Too much time spent chasing the obvious takes away from the ability to find the less obvious risks when it comes to stopping cyberthreats. Attacks from foreign adversaries, insider threats and advanced persistent threats all look the same, so it is essential to understand what is normal and to take immediate action when an anomaly is detected.

By Beverly Mowery Cooper

Too much time spent chasing the obvious takes away from the ability to find the less obvious risks when it comes to stopping cyberthreats. Attacks from foreign adversaries, insider threats and advanced persistent threats all look the same, so it is essential to understand what is normal and to take immediate action when an anomaly is detected.

Analytic functions, such as review of data logs, should be automated, and then analysts must determine the right "squelch settings" to avoid too much "noise," said Mark Nehmer, associate deputy director, counterintelligence (cyber), Defense Security Service, speaking at the AFCEA Cyber Symposium in Baltimore Tuesday.
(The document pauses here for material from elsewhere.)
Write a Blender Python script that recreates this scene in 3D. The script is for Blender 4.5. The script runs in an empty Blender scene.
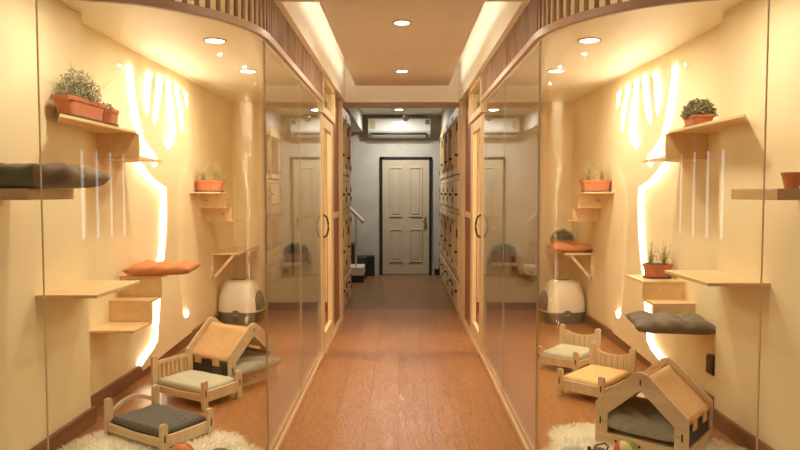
import bpy, bmesh, math, random
from mathutils import Vector, Matrix
PI = math.pi
R = math.radians
sc = bpy.context.scene
COL = sc.collection
EYE = 1.43
F = 667.0

# ------------------------------------------------------------------ camera
cam_d = bpy.data.cameras.new('camera'); cam = bpy.data.objects.new('camera', cam_d); COL.objects.link(cam)
cam_d.sensor_width = 36; cam_d.lens = 36 * F / 800; cam_d.clip_start = .05
cam.location = (0, 0, EYE)
cam.rotation_euler = (R(90) - math.atan(33 / F), 0, math.atan(2 / F))
sc.camera = cam
bpy.context.view_layer.update()
CM = cam.matrix_world.copy()

def ray(px, py):
    d = CM.to_3x3() @ Vector(((px - 400) / F, (225 - py) / F, -1)); return d
def on_x(px, py, x):
    d = ray(px, py); t = x / d.x
    return Vector((x, t * d.y, EYE + t * d.z))

# ------------------------------------------------------------------ materials
def newmat(name):
    m = bpy.data.materials.new(name); m.use_nodes = True
    nt = m.node_tree; b = nt.nodes['Principled BSDF']
    return m, nt, b
def plain(name, col, rough=.6, var=.06, scale=12, bump=.0, metal=0, coord='Object', stretch=(1, 1, 1), sheen=0):
    """a colour broken up by noise"""
    m, nt, b = newmat(name); N = nt.nodes; L = nt.links
    tc = N.new('ShaderNodeTexCoord'); mp = N.new('ShaderNodeMapping'); mp.inputs['Scale'].default_value = stretch
    L.new(tc.outputs[coord], mp.inputs['Vector'])
    no = N.new('ShaderNodeTexNoise'); no.inputs['Scale'].default_value = scale; no.inputs['Detail'].default_value = 4
    L.new(mp.outputs[0], no.inputs['Vector'])
    cr = N.new('ShaderNodeValToRGB')
    cr.color_ramp.elements[0].position = .3; cr.color_ramp.elements[1].position = .7
    cr.color_ramp.elements[0].color = (*[max(0, c * (1 - var)) for c in col], 1)
    cr.color_ramp.elements[1].color = (*[min(1, c * (1 + var)) for c in col], 1)
    L.new(no.outputs['Fac'], cr.inputs[0]); L.new(cr.outputs[0], b.inputs['Base Color'])
    b.inputs['Roughness'].default_value = rough; b.inputs['Metallic'].default_value = metal
    if sheen: b.inputs['Sheen Weight'].default_value = sheen
    if bump:
        bp = N.new('ShaderNodeBump'); bp.inputs['Strength'].default_value = bump; bp.inputs['Distance'].default_value = .01
        L.new(no.outputs['Fac'], bp.inputs['Height']); L.new(bp.outputs[0], b.inputs['Normal'])
    return m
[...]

But finding anomalies goes far beyond analysis of log data, he added. It requires communications between all the security pillars in an organization; yet the necessary systems and processes to connect individual areas are not usually in place. Gaps between organizational silos, such as anti-terrorism, information assurance, counterintelligence, force protection, security guards and human resources, create opportunities for insider and advanced persistent threats, he explained. He added that because so much human resources activity is still done on paper, organizations are missing an opportunity to correlate useful data for defining normal behaviors.

U.S. Defense Department migrations are being worked toward the goal of understanding normal and determining anomalies, Nehmer explained. Two person integrity controls, where one person sets the command regarding classified data but a second person is required to initiate the action, are one area of focus.
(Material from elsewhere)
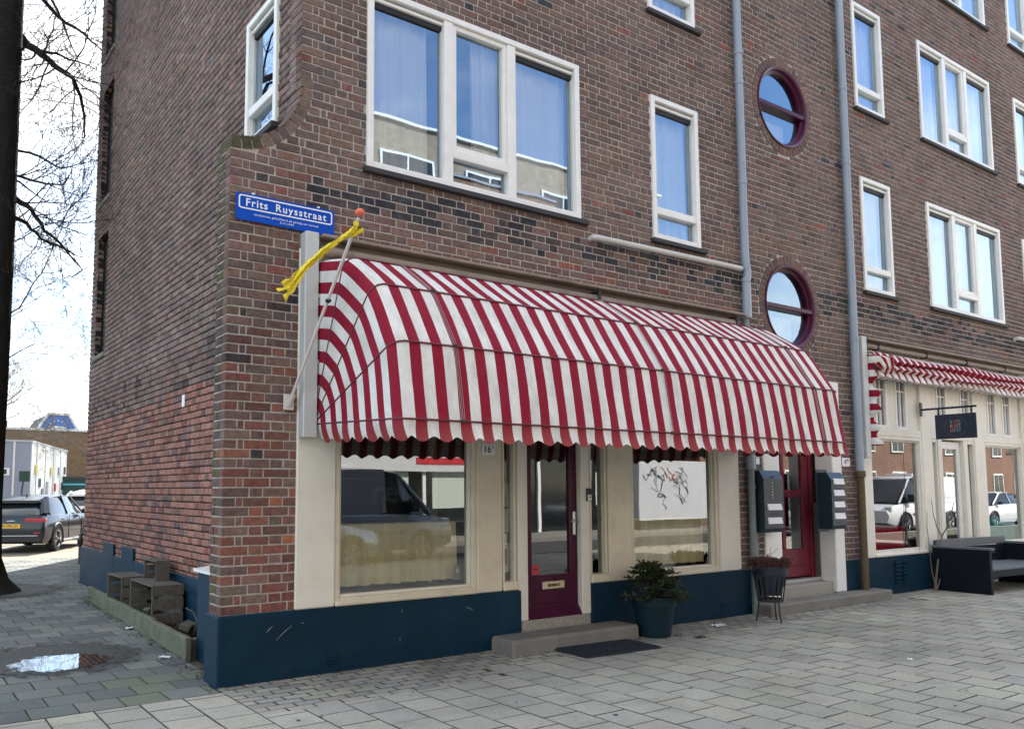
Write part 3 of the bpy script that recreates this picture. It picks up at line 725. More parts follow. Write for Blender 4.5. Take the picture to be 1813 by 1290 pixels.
# round windows
for (x, z) in ROUNDS:
    fm = MB(); fm.lathe([(RI-0.002, -0.02), (RI-0.002, 0.12), (RI-0.036, 0.12), (RI-0.036, -0.008), (RI-0.010, -0.022), (RI-0.002, -0.02)], (x, 0, z), 64, 'y', False)
    w = obj('round_window', fm, 'mauve_paint', building, smooth=30)
    obj('inner_ring', MB().lathe([(RI-0.037, 0.035), (RI-0.037, 0.115), (RI-0.075, 0.115), (RI-0.075, 0.05), (RI-0.037, 0.035)], (x, 0, z), 64, 'y', False), 'purple_paint', w, smooth=30)
    obj('transom', MB().cbox(x-RI+0.045, x+RI-0.045, 0.0, 0.10, z-0.02-0.030, z-0.02+0.030, 0.008), 'purple_paint', w)
    N = 40; pts_ = [(x+0.49*math.cos(2*math.pi*k/N), 0.085, z+0.49*math.sin(2*math.pi*k/N)) for k in range(N)]
    obj('pane', MB().add(pts_, [tuple(range(N))]), 'pane_upper', w)
    rm = MB(); rm.lathe([(0.56, 0.121), (0.56, 0.34)], (x, 0, z), 40, 'y', False); obj('reveal', rm, 'interior', w)
    obj('curtain', curtain_mb(x-0.5, x+0.42, z-0.52, z-0.08, 0.28, 0.02, 3, seed=int(z*10)), 'curtain', w, smooth=80)

# ------------------------------------------------------------------ plinth
def plinth(x0, x1, y0=-0.016, z1=0.53): return MB().cbox(x0, x1, y0, 0.095, -0.06, z1, 0.012)
pl = MB(); pl.cbox(-0.018, 2.975, -0.016, 0.30, -0.06, 0.532, 0.012)
obj('plinth', pl, 'plinth_blue', building)
obj('plinth', plinth(3.895, 6.86), 'plinth_blue', building)
obj('plinth', plinth(8.62, 11.10), 'plinth_blue', building); obj('plinth', plinth(12.68, XR), 'plinth_blue', building)
gp = MB(GT, True); gp.cbox(0.30, GY+0.01, -0.03, 0.05, -0.06, 0.575, 0.01)
gpo = obj('plinth', gp, 'plinth_blue', building)
for (a, b, c) in ((6.11, 6.75, 0.735), (5.02, 5.64, 0.735)):
    obj('plinth_step', MB(GT, True).cbox(a, b, -0.033, 0.05, 0.3, c, 0.008), 'plinth_blue', building)
gc = obj('meter_cupboard', MB().cbox(0.22, 0.57, 0.55, 1.24, -0.05, 0.79, 0.01), 'plinth_blue', building)
obj('panel', MB().cbox(0.212, 0.24, 0.60, 1.19, 0.09, 0.72, 0.006), 'plinth_blue', gc)
obj('cap', MB().add([(0.19,0.50,0.79),(0.60,0.50,0.83),(0.60,1.28,0.83),(0.19,1.28,0.79),(0.19,0.50,0.765),(0.60,0.50,0.765),(0.60,1.28,0.765),(0.19,1.28,0.765)],
    [(0,1,2,3),(4,7,6,5),(0,4,5,1),(1,5,6,2),(2,6,7,3),(3,7,4,0)]), 'white_paint', gc)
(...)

A tiered, non-compliance consequences matrix is another area the department is targeting, according to Nehmer. Any negligent discharge of classified information, unintentional or intentional, has gravity. “It is not spillage,” he said, comparing an individual’s negligent discharge of data to a solider’s negligent discharge of a weapon. “If you are not the data owner, protect it like your life depends on it,” he said.
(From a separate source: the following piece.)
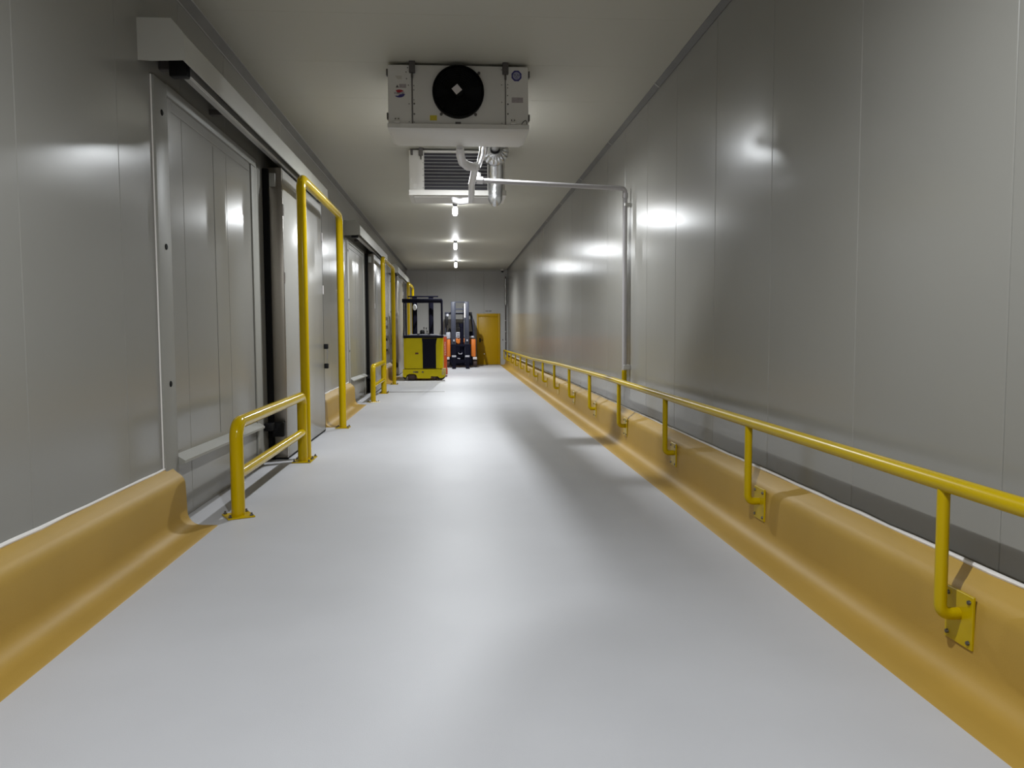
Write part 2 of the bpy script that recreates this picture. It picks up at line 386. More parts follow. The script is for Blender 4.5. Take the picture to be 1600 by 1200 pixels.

The Defense Department also is addressing establishment of a security technical implementation guide and path for compliance strategies for programs of record. A modular approach would alleviate the need for exceptions on security patches that are requested because of software incompatibility issues, he stressed. Some systems are still using Windows 3.11 because of compatibility, he emphasized.

Addressing the threat means helping industry directly understand where the Defense Department is going. Industry needs to see the benefits of the modular architecture from private sector perspectives, he concluded.